The capricious southpaw would occasionally leave during the middle of a game to go fishing or chase fire trucks, yes a grown man running after a red truck.  Now if you ask me that’s true entertainment, not watching a bunch of overpaid athletes go through the motions.  Just imagine setting watching a baseball game and a player runs off the field to chase something.  We don’t know if Waddell did this to amuse his teammates or if he had some serious mental issues, but we know it’s downright hilarious. Now days we would immediately call him crazy and would have never seen the greatness that was within him.

The eccentric Triple Crown winner wrestled alligators and was distracted by puppies. He was also an alcoholic, but it surely didn’t affect his game.

The story of “The Rube” is surely a great one, it’s a story of a man who was the most dominant pitcher of his time. He was the first ace in baseball history and he probably would have never had a chance these days.

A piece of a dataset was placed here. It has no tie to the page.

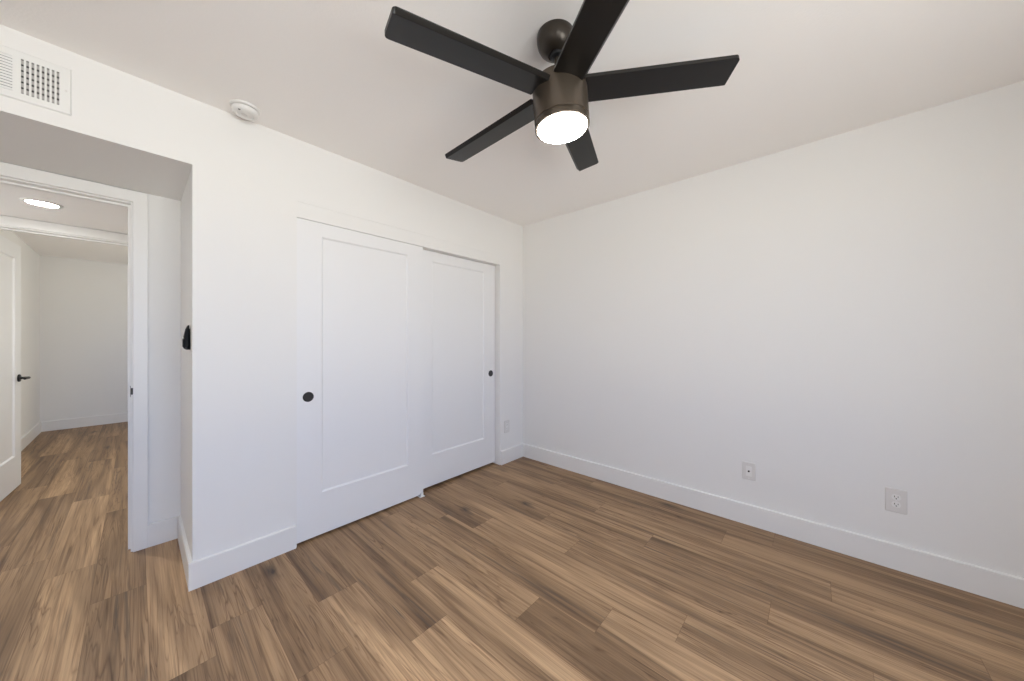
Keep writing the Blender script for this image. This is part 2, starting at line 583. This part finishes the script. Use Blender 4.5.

Its been over 100 years since the world has seen his antics.

The short lived life of Rube Waddell is the greatest baseball story we never talk about and we should.  His name should be mentioned with Ty Cobb, Babe Ruth, Cy Young and Honus Wagner.  He accomplished more in his 13-year career then most pitchers could accomplish in 20, but we never talk about him.  Why is this?  Lawrence Ritter and Donald Honig included him in their book The 100 Greatest Baseball Players of All Time, but that was in 1981 and no one has ranked Waddell since in that exclusive category.  The two writers had a great point though, why not include the player with extraordinary talent just because he has an issue with either injuries or is an alcoholic.  Why are we so quick to judge?  We often consider Sandy Koufax as one of the greatest pitchers to ever play the game, and like Waddell, Koufax had to cut his career short.  Now his issue wasn’t substance abuse, but it was the fact that he couldn’t throw the ball anymore do to arthritis.  Koufax and Waddell had very similar numbers and yes it was a completely different era, but now is a different era too.  You can’t tell me that Koufax would be able to strikeout Mike Trout or Bryce Harper.  Just like you can’t tell me that Waddell would’ve been able to strikeout Mickey Mantle or Willie Mays.  It’s just something we’ll never know, but we still rank Koufax among the greats. Let me get something straight I’m not saying that Waddell is the greatest player of all-time, but he still deserves to be in the top 100 if you ask me.

Waddell finished his career with a 2.16 ERA and a record of 193-143, while posting 2.03 FIP and a 61.0 WAR. He was a strikeout machine,  recording 349 strikeouts in 1904, which was 110 more strikeouts than the second place pitcher Jack Chesbro and 137 more than Christy Mathewson. Both players ended up in the Hall of Fame. Waddell finished his career with 2,316 strikeouts, which is 47th all-time.